Two surfaces can be deemed to be coplanar or substantially coplanar if a displacement between the two surfaces is no greater than 5μm, no greater than 2μm, no greater than 1μm, or no greater than 0.5μm.

As used herein, the singular terms “a,” “an,” and “the” may include plural referents unless the context clearly dictates otherwise.

As used herein, the terms “conductive,” “electrically conductive” and “electrical conductivity” refer to an ability to transport an electric current. Electrically conductive materials typically indicate those materials that exhibit little or no opposition to the flow of an electric current. One measure of electrical conductivity is Siemens per meter (S/m). Typically, an electrically conductive material is one having conductivity greater than approximately 104 S/m, such as at least 105 S/m or at least 106 S/m. The electrical conductivity of a material can sometimes vary with temperature. Unless otherwise specified, the electrical conductivity of a material is measured at room temperature.

As used herein, the term “active surface” may refer to a surface on which an active circuit or an active circuit region is disposed, or refer to a surface from which a signal is transmitted and/or received.

Additionally, amounts, ratios, and other numerical values are sometimes presented herein in a range format. It is to be understood that such range format is used for convenience and brevity and should be understood flexibly to include numerical values explicitly specified as limits of a range, but also to include all individual numerical values or sub-ranges encompassed within that range as if each numerical value and sub-range is explicitly specified.
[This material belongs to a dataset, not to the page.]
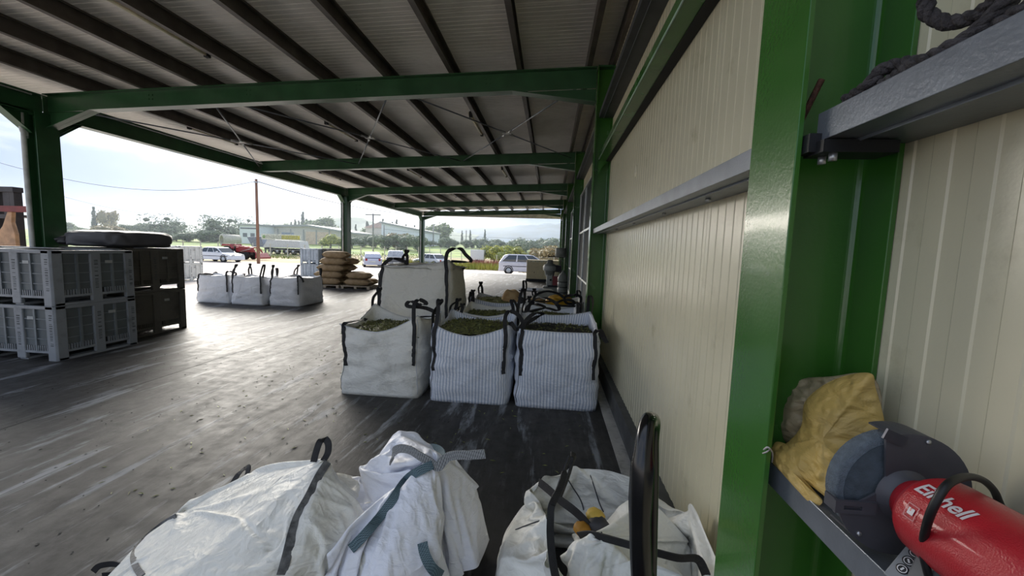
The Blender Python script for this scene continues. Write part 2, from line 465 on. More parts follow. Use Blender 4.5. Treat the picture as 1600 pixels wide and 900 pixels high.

While the present disclosure has been described and illustrated with reference to specific embodiments thereof, these descriptions and illustrations are not limiting. It should be understood by those skilled in the art that various changes may be made and equivalents may be substituted without departing from the true spirit and scope of the present disclosure as defined by the appended claims. The illustrations may not necessarily be drawn to scale. There may be distinctions between the artistic renditions in the present disclosure and the actual apparatus due to manufacturing processes and tolerances. There may be other embodiments of the present disclosure which are not specifically illustrated. The specification and drawings are to be regarded as illustrative rather than restrictive. Modifications may be made to adapt a particular situation, material, composition of matter, method, or process to the objective, spirit and scope of the present disclosure. All such modifications are intended to be within the scope of the claims appended hereto. While the methods disclosed herein have been described with reference to particular operations performed in a particular order, it will be understood that these operations may be combined, sub-divided, or re-ordered to form an equivalent method without departing from the teachings of the present disclosure. Accordingly, unless specifically indicated herein, the order and grouping of the operations are not limitations of the present disclosure.